Die Frage nach Frauenquoten löst ja immer mal wieder rege Diskussionen aus. Selbst unter Feministinnen ist man sich nicht einig, ob Quoten der richtige Weg zum Ziel sind. Die Historikerin und Geschlechterforscherin Fabienne Amlinger findet: Ja, es braucht Quoten. Denn «das demokratische Versprechen der Gleichstellung ist keine Frage der Reife der Zeit oder des geduldigen Wartens». Und seien Frauen in politischen Positionen systematisch schlecht vertreten, werde die Mitbestimmung und Mitgestaltung der Gesellschaft verwehrt. Der Frage, was das Patriarchat in unseren Köpfen anstellt, widmet sich die Slam-Poetin Fatima Moumouni in ihrem Text. Denn, «das Patriarchat verschwindet nicht mit dem Stimmrecht, es verschwindet überhaupt nicht allein mit rechtlichen Anpassungen.» Es bleibt in unseren Köpfen, sagt uns, dass unsere Poren zu gross und unser Bauch zu dick sind. Oder dass wir Mascara, Eyeliner und Lippenstift tragen müssen, um «Frau» zu sein. Und selbst wenn man sich dem Patriarchat im eigenen Denken bewusst ist, so wird man es doch nicht so schnell los. Denn, «wer sich lange darin übt, mit sich selbst unzufrieden zu sein, wird ziemlich gut darin».

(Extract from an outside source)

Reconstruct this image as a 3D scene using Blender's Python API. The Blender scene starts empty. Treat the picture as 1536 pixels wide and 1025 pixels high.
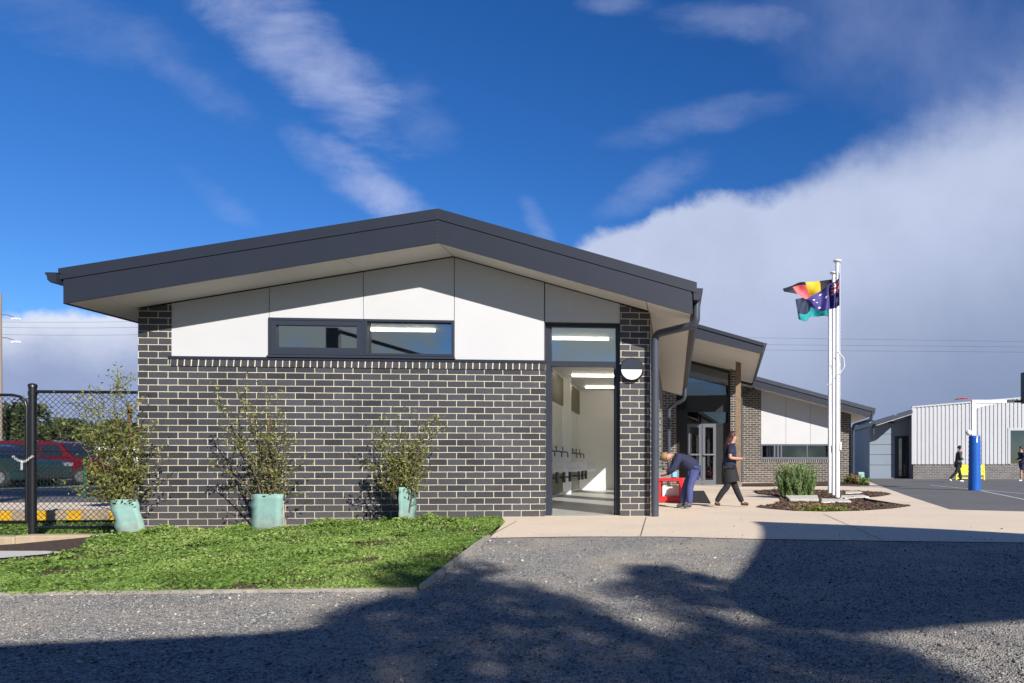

Das Frauenstimmrecht war für mich stets eine Selbstverständlichkeit. Seit ich klein war, trichterte man mir ein, ich müsse unabhängig sein und selbstständig. Vielleicht ist gerade dies der Grund, weshalb mir der Beitrag der Autorin Angelika Waldis nicht mehr aus dem Kopf gehen wollte. «Späth-Sommer 1959» erzählt die Geschichte von Erna Späth. Erna hat einen Mann – Theo. Sie träumt von einer Arbeitsstelle, einer Zweizimmerwohnung und von ein wenig Geld, mit dem sie ihrem Sohn ein Sommerpaket schicken kann. Doch Theo will nicht. Stattdessen muss Erna für ihn den Haushalt schmeissen und ab und zu die Beine breit machen. Sie tut dies so lange, bis sie es irgendwann nicht mehr aushält und sich aus dem Staub macht. Ernas beklemmende Geschichte steht stellvertretend für die Geschichte unzähliger Schweizer Frauen. Sie zu lesen, ist nicht einfach. In praktisch keinem anderen Text wird die Konsequenz fehlender Gleichstellung und Selbstbestimmung für die Frauen derart eindrücklich aufgezeigt. Die Geschichte von Erna Späth zeigt noch einmal sehr deutlich, wieso wir uns mit dem Frauenstimmrecht und der Frauengeschichte auseinandersetzen müssen.